WILKES-BARRE – As a child, Emerson I. Morris noticed that certain members
of the area community of blacks were not given proper recognition for their
contributions to the region.< “You never heard anything about them,''
said Morris. “It just seemed to me that some of the older generation really
fought for their people.''
   
Morris, author of the book “African-Americans In The Wyoming Valley,”
saw many of those struggles. Throughout his book, first published in 1992, the
81-year-old Wilkes-Barre native writes about the early black inhabitants of
the area, plus social and political attitudes in the area.

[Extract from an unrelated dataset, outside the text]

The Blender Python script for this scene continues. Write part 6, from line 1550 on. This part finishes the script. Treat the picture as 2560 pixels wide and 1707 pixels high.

    Morris’ effort is worth remembering today, the first day of Black History
Month, a national celebration aimed at recognizing the contributions of black
Americans throughout the nation’s existence.
   
Morris’ book includes four dozen vintage photographs of prominent members
of the community who contributed to its development.
   
“They were trying to pull the race together,” says Morris of some of the
region’s pioneering African-Americans. “It used to be that all we had was our
churches. The Baptist Church was usually the people who came up from the
south, and the Methodist Church was people from this area and people who came
down from more northern areas.”
   
Morris says that although some black residents of the Valley often made
positive contributions to its progress, many chose to lead low-profiled lives
due to fear of discrimination.
   
“They helped as much as they could, but they were always silent,” says
Morris. “They didn’t get out and shout their business or toot their horns by
any means. In the church, as children, we were sort of governed by these older
people who always had their finger out and said `Don’t do this and don’t do
that.’ You were to act in a certain manner and a certain way.”
   
Morris says he’d like to see more younger blacks become involved in
community activities and government. He says he often becomes disheartened by
some of the behavior of some of the area’s youth, but says he has seen young
blacks make large contributions to other areas.
   
“I wish that they could band together and be more like some of the areas
where there are more colored people,” he says. “When I worked in Washington,
that’s where I got a real feeling for what the colored people were doing. They
were in government service there, and they were such a part of the Washington
area. And with Washington being the capital city, I really admired an awfully
lot of those people. They were school teachers and working in other parts of
the government. It gave the colored person a chance to really show what he
could do and who he was.”
   
“To some extent, I’d like to see that change (here).”